William Westmoreland (26 March 1914-18 July 2005) was an American general who served as commander of the MACV from 1964 to 1968 (succeeding Paul D. Harkins and preceding Creighton Abrams) and Chief of Staff of the US Army from 1968 to 1972 (succeeding Harold K. Johnson and preceding Bruce Palmer Jr.). He was in command of the US forces involved in the Vietnam War from 1964 to 1968, during which time he supported a war of attrition against the communist Viet Cong guerrillas and North Vietnamese regulars. Westmoreland was replaced in 1968 as a result of the Tet Offensive, and he briefly explored a Republican presidential bid. He left the Army in 1972 and died in 2005.
Biography[]
William Westmoreland was born in Saxon, Spartanburg County, South Carolina in 1914. He graduated from West Point in 1936, and he served as a US Army artillery officer in North Africa and Europe during World War II before commanding airborne forces in the Korean War. In 1964, he was appointed to head Military Assistance Command, Vietnam (MACV). To stem the advance of communist-led guerrilla forces, Westmoreland used helicopters to get troops and guns into hostile terrain and mounted large-scale "search-and-destroy" operations; infantry located enemy forces, and artillery and aircraft destroyed them.

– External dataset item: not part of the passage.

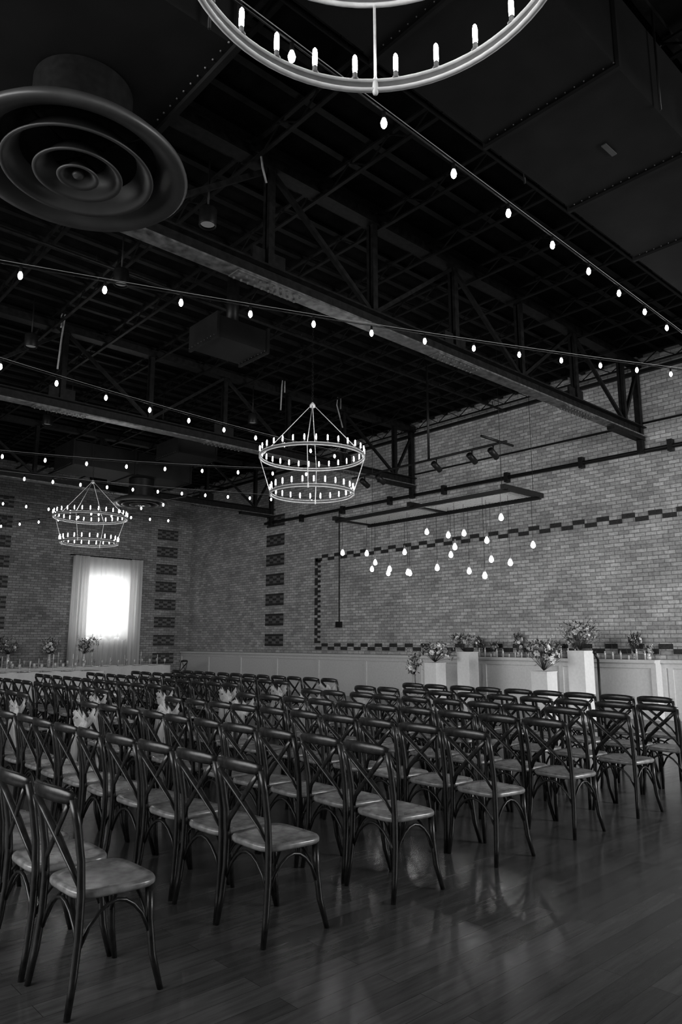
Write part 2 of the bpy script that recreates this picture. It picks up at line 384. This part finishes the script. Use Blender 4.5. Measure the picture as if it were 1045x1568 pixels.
# ---------------- hanging pendant frame
m=MB(); fx0,fx1,fy0,fy1,fz=10.5,11.5,7.2,11.65,4.15
for x in (fx0,fx1): m.bar((x,fy0-.05,fz),(x,fy1+.05,fz),.06,.07,'blk')
for y in (fy0,(fy0+fy1)/2,fy1): m.bar((fx0-.12,y,fz+.05),(fx1+.12,y,fz+.05),.09,.09,'blk')
for i in range(1,20):
    x=fx0+(fx1-fx0)*i/20; m.sweep([(x,fy0,fz+.04),(x,fy1,fz+.04)],.005,.005,'ring',n=4)
for i in range(1,60):
    y=fy0+(fy1-fy0)*i/60; m.sweep([(fx0,y,fz+.035),(fx1,y,fz+.035)],.005,.005,'ring',n=4)
for x in (fx0,fx1):
    for y in (fy0+.1,fy1-.1): m.sweep([(x,y,fz),(x,y,7.28)],.006,.006,'blk',n=4)
pend=[(525,847),(562,848),(575,862),(570,872),(597,872),(595,878),(620,846),(625,877),(628,878),(654,815),(670,870),(687,820),(691,850),(697,838),(711,817),(719,875),(743,882),(746,828),(753,857),(768,793),(782,862),(817,835)]
for i,(px,py) in enumerate(pend):
    xx=fx0+.12+.76*((i*7)%22)/21
    if px<560: xx=fx0+.1
    if px>800: xx=fx1-.02
    p=onX(px,py,xx); yy=min(max(p.y,fy0+.02),fy1-.02)
    m.sweep([(xx,yy,fz),(xx,yy,p.z+.14)],.004,.004,'blk',n=4)
    m.lathe([(0,.16),(.017,.15),(.018,.08),(.014,.07)],(xx,yy,p.z),'mesh',n=8)
    m.lathe([(.014,.075),(.032,.04),(.045,0),(.037,-.033),(.016,-.05),(0,-.053)],(xx,yy,p.z),'pbulb',n=12)
m.obj('pendant_light_trellis')
m=MB(); bx=11.0
m.sweep([(bx,7.5,5.2),(bx,11.7,5.2)],.025,.025,'blk',n=8); m.sweep([(bx,9.4,5.2),(bx,9.4,7.28)],.025,.025,'blk',n=8)
m.sweep([(bx-.5,7.7,5.25),(bx+.5,7.7,5.25)],.025,.025,'blk',n=8)
for y in (7.8,8.3,9.2,10.8,11.3):
    m.sweep([(bx,y,5.2),(bx,y,5.08)],.015,.015,'blk',n=6); m.sweep([(bx-.1,y,5.08),(bx+.14,y+.03,4.98)],.06,.06,'blk',n=12)
m.obj('stage_light_bar')
for pts in ([(97,455),(100,480),(94,520),(88,565)],[(437,545),(432,590),(430,628)],[(522,575),(516,620),(525,655)]):
    m=MB(); P=[onY(x,y,12.8) for x,y in pts]; P=[Vector((P[0].x,12.8,7.28))]+P
    m.sweep(P,.018,.018,'cable',n=6); m.obj('hanging_cable')
m=MB(); P=[onY(x,y,6.4) for x,y in ((400,236),(402,255),(408,280))]; P=[Vector((P[0].x,6.4,7.3))]+P
m.sweep(P,.014,.014,'cable',n=6); m.obj('hanging_cable')

# ---------------- chairs
def chair():
    m=MB(); W='wood'
    for s in (-1,1):
        m.sweep([(-.24,s*.215,0),(-.217,s*.205,.15),(-.203,s*.198,.3),(-.2,s*.194,.46),(-.21,s*.196,.6),(-.235,s*.2,.74),(-.265,s*.203,.86)],.018,.018,W,n=8,taper=[.8,.95,1,1.05,1,1,.95])
        m.sweep([(.125,s*.185,.44),(.13,s*.19,.3),(.145,s*.2,.15),(.18,s*.222,0)],.018,.018,W,n=8,taper=[1.1,1,.95,.75])
        m.sweep([(-.205,s*.185,.49),(-.222,s*.14,.56),(-.24,s*.02,.665),(-.262,-s*.1,.765),(-.275,-s*.175,.83)],.018,.008,W,n=6,ref=(0,.7,.7))
        pts=[]
        for i in range(9):
            u=i/8; pts.append((-.2+.33*u,s*.195,.24+.17*math.sin(PI*u)**.7))
        m.sweep(pts,.009,.009,W,n=6)
    for (x,hw) in ((-.2,.19),(.13,.185)):
        pts=[(x,-hw+2*hw*i/8,.24+.17*math.sin(PI*i/8)**.7) for i in range(9)]
        m.sweep(pts,.009,.009,W,n=6)
    pts=[]
    for i in range(11):
        u=-1+2*i/10; pts.append((-.262-.05*(1-u*u),u*.215,.862+.012*(1-u*u)))
    m.sweep(pts,.034,.012,W,n=8,ref=(0,0,1),taper=[.6,.9]+[1]*7+[.9,.6])
    out=[]
    for i in range(28):
        a=2*PI*i/28; c,s_=math.cos(a),math.sin(a); e=.45
        px=.195*math.copysign(abs(c)**e,c); py=math.copysign(abs(s_)**e,s_)*(.21+.02*(px/.195)); out.append((px-.02,py))
    def rng(sc,z): return [(x*sc,y*sc,z) for x,y in out]
    vs=rng(.97,.435)+rng(1,.445)+rng(1,.46)+rng(.965,.47)+rng(.8,.464)+rng(.4,.458)+[(0,0,.457)]
    n=28; fs=[tuple(range(n))[::-1]]
    for k in range(5):
        for j in range(n): fs.append((k*n+j,k*n+(j+1)%n,(k+1)*n+(j+1)%n,(k+1)*n+j))
    for j in range(n): fs.append((5*n+j,5*n+(j+1)%n,6*n))
    m.add(vs,fs,'seat',True)
    me=bpy.data.meshes.new('crossback_chair'); me.from_pydata(m.v,[],m.f)
    for k in m.mats: me.materials.append(M[k])
    me.polygons.foreach_set('material_index',m.m); me.polygons.foreach_set('use_smooth',m.sm); me.update(); return me
CH=chair()
def sashmesh(seed):
    rs=random.Random(seed); m=MB()
    def ribbon(P,w0,w1,dirv):
        N=len(P); vs=[];fs=[]
        for i,p in enumerate(P):
            w=w0+(w1-w0)*i/(N-1)
            for j in range(5):
                q=-1+j/2; vs.append((p[0]+dirv[0]*w*q+.012*math.cos(j*2.6),p[1]+dirv[1]*w*q,p[2]+dirv[2]*w*q))
        for i in range(N-1):
            for j in range(4): a=i*5+j; fs.append((a,a+1,a+6,a+5))
        m.add(vs,fs,'sash',True)
    ribbon([(-.30,-.2+.04*i,.80-.12*math.sin(PI*i/10)) for i in range(11)],.05,.05,(0,0,1))
    for s in (-1,1):
        ribbon([(-.33,s*.02,.70),(-.38,s*.07,.55),(-.37,s*.09,.4),(-.36,s*(.12+rs.random()*.05),.2)],.02,.09,(0,1,0))
        ribbon([(-.33,0,.70),(-.37,s*.09,.78),(-.37,s*.16,.74),(-.36,s*.12,.67),(-.33,0,.69)],.03,.05,(0,.3,1))
    me=m.obj('chair_sash').data; return me
rowX=[1.36,2.35,3.33,4.34,5.37,6.42,7.42,8.42]
sash=[]
for r,x in enumerate(rowX):
    for i in range(10):
        if r==7 and i==0: continue
        jx,jy,jr=random.uniform(-.02,.02),random.uniform(-.015,.015),random.uniform(-.05,.05)
        inst('crossback_chair',CH,(x+.24+jx,3.38+i*.47+jy,0),jr)
        if i==9: sash.append((x+.24+jx,3.38+i*.47+jy,jr))
    for i in range(12):
        jx,jy,jr=random.uniform(-.02,.02),random.uniform(-.015,.015),random.uniform(-.05,.05)
        inst('crossback_chair',CH,(x+.24+jx,9.55+i*.47+jy,0),jr)
        if i==0: sash.append((x+.24+jx,9.55+i*.47+jy,jr))
SM=None
for (x,y,r) in sash:
    if SM is None:
        SM=sashmesh(3); o=bpy.data.objects['chair_sash']; o.location=(x,y,0); o.rotation_euler=(0,0,r)
    else: inst('chair_sash',SM,(x,y,0),r)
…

Banned from invading North Vietnam or attacking bases and supply routes in neighboring Cambodia and Laos, Westmoreland used the body count of enemy dead as a measure of success. Despite an increasingly skeptical press, he demanded ever large resources. Between 1964 and 1968, which saw two major operations - Cedar Falls and Junction City - American troop numbers in Vietnam rose from 16,000 to over half a million. The 1968 Tet Offensive, in which communist guerrillas attacked cities throughout South Vietnam, and the simultaneous siege of the US Marine Corps base at Khe Sanh were disasters for Westmoreland. He argued that both brought the communists costly defeats, but his critics knew that he had no credible strategy for winning the war. In June 1968, Westmoreland handed over his Vietnamese command to Creighton Abrams. He was Army Chief of Staff until 1972, when he retired from the military, and he died in Charleston in 2005 at the age of 91.